Crate soakaway versus rubble pit
Modern geocellular crate systems provide much higher void ratios and predictable geometry than traditional rubble pits. That often means smaller footprint for the same storage target. Rubble systems can still work in some contexts, but they are harder to model accurately and can lose effective volume over time due to settlement and migration of fines if detailing is poor.
- Crate systems: high void ratio, compact footprint, repeatable capacity, easier to model.
- Rubble pits: lower effective voids, bulkier for equal storage, greater variability in performance.
Installation and location checks you should never skip
Even a well sized soakaway can create structural or nuisance problems if placed incorrectly. Always check separation distances to buildings, boundary constraints, tree root zones, and underground services. Avoid placing infiltration structures where long term groundwater conditions or contamination pathways create unacceptable risk. For larger schemes or difficult ground, professional geotechnical and civil engineering input is essential.
Maintenance planning is part of the design
SuDS performance is strongly linked to maintenance. Silted downpipes, blocked leaf guards, and sediment laden upstream gullies can progressively reduce soakaway function. Include simple maintenance access and routine checks in your design documents:
- Inspect inlets and catchpits at least twice yearly and after major storms.
- Remove leaf litter and sediment before it is transported into the soakaway.
- Record standing water duration after heavy rainfall to identify early performance decline.
- Schedule remedial cleaning when recurring surcharge signs appear.
Common mistakes in soakaway calculations
- Ignoring climate uplift and using historical rain depth without resilience margin.
- Assuming all paving is permeable when compaction or subbase design actually drives high runoff.
- Treating manufacturer brochure infiltration claims as a substitute for site testing.
- Checking storage only and forgetting drain down compliance.
- Not revisiting the model when layout changes increase connected area.
When to move from calculator to professional design package
A web calculator is ideal for concept decisions and early feasibility. You should escalate to a detailed drainage design process when any of the following apply: complex multi plot development, challenging geotechnical conditions, protected water environment constraints, high groundwater, known flooding issues, or local authority requests for formal hydraulic evidence.

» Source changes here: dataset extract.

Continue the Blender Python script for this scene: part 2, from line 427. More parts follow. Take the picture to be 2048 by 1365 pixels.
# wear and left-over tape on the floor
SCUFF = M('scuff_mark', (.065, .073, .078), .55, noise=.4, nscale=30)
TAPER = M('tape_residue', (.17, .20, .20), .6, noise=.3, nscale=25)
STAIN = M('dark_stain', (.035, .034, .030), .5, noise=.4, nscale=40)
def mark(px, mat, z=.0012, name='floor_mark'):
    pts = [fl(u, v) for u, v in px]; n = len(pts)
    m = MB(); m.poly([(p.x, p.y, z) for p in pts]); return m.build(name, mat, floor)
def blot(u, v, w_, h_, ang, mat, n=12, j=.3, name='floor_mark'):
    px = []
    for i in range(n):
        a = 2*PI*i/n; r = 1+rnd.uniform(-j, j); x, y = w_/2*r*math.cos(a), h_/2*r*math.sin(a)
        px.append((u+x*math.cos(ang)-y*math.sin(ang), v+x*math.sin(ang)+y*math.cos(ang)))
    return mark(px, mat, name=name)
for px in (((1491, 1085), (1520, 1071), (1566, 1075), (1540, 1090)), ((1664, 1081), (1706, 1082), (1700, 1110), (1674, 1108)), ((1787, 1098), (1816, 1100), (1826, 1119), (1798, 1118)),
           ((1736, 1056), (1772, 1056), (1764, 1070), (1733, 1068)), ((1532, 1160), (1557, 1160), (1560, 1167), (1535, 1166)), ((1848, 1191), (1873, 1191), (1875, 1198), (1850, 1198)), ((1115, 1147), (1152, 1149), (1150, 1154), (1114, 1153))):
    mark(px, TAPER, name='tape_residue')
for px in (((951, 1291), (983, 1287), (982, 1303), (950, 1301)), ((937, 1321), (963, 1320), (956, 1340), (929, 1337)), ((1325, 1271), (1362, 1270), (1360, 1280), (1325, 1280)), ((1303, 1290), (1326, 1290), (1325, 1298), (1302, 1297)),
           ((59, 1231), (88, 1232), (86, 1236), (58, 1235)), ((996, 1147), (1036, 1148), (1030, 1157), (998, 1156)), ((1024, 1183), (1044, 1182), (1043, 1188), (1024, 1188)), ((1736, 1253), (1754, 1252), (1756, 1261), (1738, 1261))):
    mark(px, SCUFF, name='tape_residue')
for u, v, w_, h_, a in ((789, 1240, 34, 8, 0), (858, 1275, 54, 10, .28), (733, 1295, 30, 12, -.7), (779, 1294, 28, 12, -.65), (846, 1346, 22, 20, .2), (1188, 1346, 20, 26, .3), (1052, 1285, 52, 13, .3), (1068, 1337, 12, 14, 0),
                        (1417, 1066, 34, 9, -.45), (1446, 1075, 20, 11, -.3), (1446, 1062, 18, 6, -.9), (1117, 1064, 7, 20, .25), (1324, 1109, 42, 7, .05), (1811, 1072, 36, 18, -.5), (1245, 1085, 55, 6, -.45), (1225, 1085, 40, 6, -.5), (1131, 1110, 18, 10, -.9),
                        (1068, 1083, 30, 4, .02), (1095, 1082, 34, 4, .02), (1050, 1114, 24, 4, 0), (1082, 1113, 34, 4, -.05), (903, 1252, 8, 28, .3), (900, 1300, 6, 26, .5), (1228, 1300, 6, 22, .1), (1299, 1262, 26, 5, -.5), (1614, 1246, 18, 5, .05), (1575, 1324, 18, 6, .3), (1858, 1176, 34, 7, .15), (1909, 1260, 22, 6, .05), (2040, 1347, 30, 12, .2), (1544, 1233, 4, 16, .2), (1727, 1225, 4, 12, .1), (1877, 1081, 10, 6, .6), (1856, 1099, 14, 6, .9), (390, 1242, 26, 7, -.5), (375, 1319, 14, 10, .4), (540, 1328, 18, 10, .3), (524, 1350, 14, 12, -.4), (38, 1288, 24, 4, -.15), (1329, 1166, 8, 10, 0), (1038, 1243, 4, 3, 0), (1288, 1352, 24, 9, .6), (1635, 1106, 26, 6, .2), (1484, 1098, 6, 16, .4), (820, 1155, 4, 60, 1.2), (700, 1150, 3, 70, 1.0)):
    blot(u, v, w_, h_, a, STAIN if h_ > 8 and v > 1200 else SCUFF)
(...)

At that stage, detailed rainfall profiles, critical duration testing, staged storage routing, and formal reporting become necessary.
Final takeaway
For UK projects, a soakaway is not just a hole in the ground. It is an engineered infiltration asset that must balance runoff, storage, emptying time, and compliance. A robust calculator helps you make better early decisions: whether infiltration is plausible, what approximate volume is needed, and how quickly your design may recover after a storm. Use conservative assumptions, validate infiltration with field data, and align your proposal with national guidance and local policy expectations. Done properly, soakaways can provide reliable, low energy drainage performance and support wider flood resilience goals.